JOB
Your task is to repeat all of the data exactly while excluding the pictures.

---

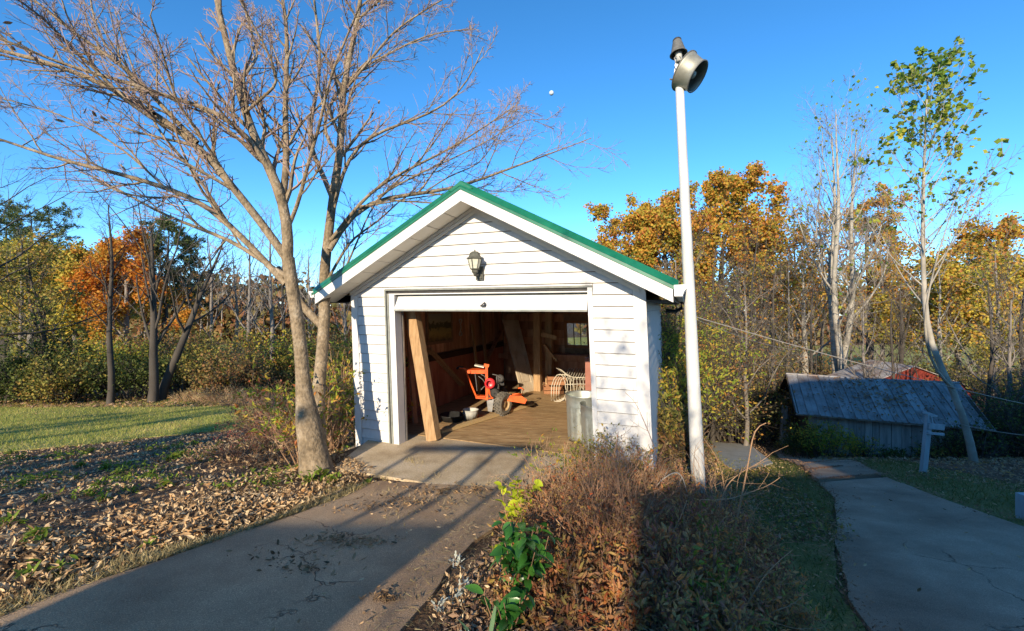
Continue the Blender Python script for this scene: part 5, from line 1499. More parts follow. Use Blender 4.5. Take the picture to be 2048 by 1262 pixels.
for i, (px, Y, rx, h, lf, lb, sz, n) in enumerate((
        (1345, 12.6, .75, 4.2, 'L_vine', 'vine-covered bush with yellow-green leaves right of the garage', .075, 4200), (1372, 15, .9, 4.6, 'L_brush', 'tall tangled brown brush behind the white pole', .09, 4200),
        (1420, 17, 1.1, 4.6, 'L_brush', 'brown and red tinted brush right of the pole', .10, 4200), (1470, 16, 1.0, 3.6, 'L_olive', 'dusky olive brush left of the shed', .10, 4200), (1520, 17.5, 1.1, 4.2, 'L_brush', 'tall brown brush close to the shed corner', .10, 4000),
        (1560, 20, 1.2, 3.4, 'L_olive', 'dark green bush at the back of the shed corner', .11, 3600), (1450, 22, 1.8, 5.2, 'L_brush', 'high russet thicket under the rust oaks', .13, 5000), (1350, 21, 1.6, 5.6, 'L_oak', 'orange and brown thicket behind the vine-covered bush', .13, 5000),
        (1550, 26, 2.0, 5.0, 'L_brush', 'deep brown thicket left of the pale tree', .15, 4500), (1290, 19, 1.2, 4.6, 'L_brush', 'brush hidden mostly by the garage eave', .12, 2600), (1760, 24, 1.8, 3.6, 'L_brush', 'brown brush behind the red barn', .14, 4200), (1650, 27, 2.2, 3.6, 'L_brush', 'tan brush around the foot of the pale tree', .15, 3600),
        (1850, 23, 1.6, 4.2, 'L_olive', 'olive brush behind the poplar', .14, 4200), (1940, 20, 1.5, 4.2, 'L_olive', 'dark olive brush at the right behind the barn', .13, 4200), (2020, 17, 1.4, 4.6, 'L_olive', 'shadowed twiggy brush at the right edge', .12, 3600),
        (1990, 12.3, .8, 2.6, 'L_brush', 'grey twiggy bush at the right end of the shed', .07, 1500), (2050, 11.5, .8, 2.4, 'L_green', 'dark bush beyond the verge at the right edge', .08, 3000), (1935, 11.4, .5, 1.2, 'L_green', 'low dark weeds at the foot of the leaning poplar', .07, 1500))):
    p = bp(px, 0, Y)
    shrub('bush', lb, p, rx, rx * .8, h, 260 + i, ns=46, leaf=lf, nleaf=int(n * .62), lsize=sz, stem='barkdark', sr=.016, out=.5, k2=7, k3=5, group=GBR, cat='bush', jit=.10, ltpl='card', wob=.17)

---

COMPLETED EXERCISE
Continue the Blender Python script for this scene: part 5, from line 1499. More parts follow. Use Blender 4.5. Take the picture to be 2048 by 1262 pixels.
for i, (px, Y, rx, h, lf, lb, sz, n) in enumerate((
        (1345, 12.6, .75, 4.2, 'L_vine', 'vine-covered bush with yellow-green leaves right of the garage', .075, 4200), (1372, 15, .9, 4.6, 'L_brush', 'tall tangled brown brush behind the white pole', .09, 4200),
        (1420, 17, 1.1, 4.6, 'L_brush', 'brown and red tinted brush right of the pole', .10, 4200), (1470, 16, 1.0, 3.6, 'L_olive', 'dusky olive brush left of the shed', .10, 4200), (1520, 17.5, 1.1, 4.2, 'L_brush', 'tall brown brush close to the shed corner', .10, 4000),
        (1560, 20, 1.2, 3.4, 'L_olive', 'dark green bush at the back of the shed corner', .11, 3600), (1450, 22, 1.8, 5.2, 'L_brush', 'high russet thicket under the rust oaks', .13, 5000), (1350, 21, 1.6, 5.6, 'L_oak', 'orange and brown thicket behind the vine-covered bush', .13, 5000),
        (1550, 26, 2.0, 5.0, 'L_brush', 'deep brown thicket left of the pale tree', .15, 4500), (1290, 19, 1.2, 4.6, 'L_brush', 'brush hidden mostly by the garage eave', .12, 2600), (1760, 24, 1.8, 3.6, 'L_brush', 'brown brush behind the red barn', .14, 4200), (1650, 27, 2.2, 3.6, 'L_brush', 'tan brush around the foot of the pale tree', .15, 3600),
        (1850, 23, 1.6, 4.2, 'L_olive', 'olive brush behind the poplar', .14, 4200), (1940, 20, 1.5, 4.2, 'L_olive', 'dark olive brush at the right behind the barn', .13, 4200), (2020, 17, 1.4, 4.6, 'L_olive', 'shadowed twiggy brush at the right edge', .12, 3600),
        (1990, 12.3, .8, 2.6, 'L_brush', 'grey twiggy bush at the right end of the shed', .07, 1500), (2050, 11.5, .8, 2.4, 'L_green', 'dark bush beyond the verge at the right edge', .08, 3000), (1935, 11.4, .5, 1.2, 'L_green', 'low dark weeds at the foot of the leaning poplar', .07, 1500))):
    p = bp(px, 0, Y)
    shrub('bush', lb, p, rx, rx * .8, h, 260 + i, ns=46, leaf=lf, nleaf=int(n * .62), lsize=sz, stem='barkdark', sr=.016, out=.5, k2=7, k3=5, group=GBR, cat='bush', jit=.10, ltpl='card', wob=.17)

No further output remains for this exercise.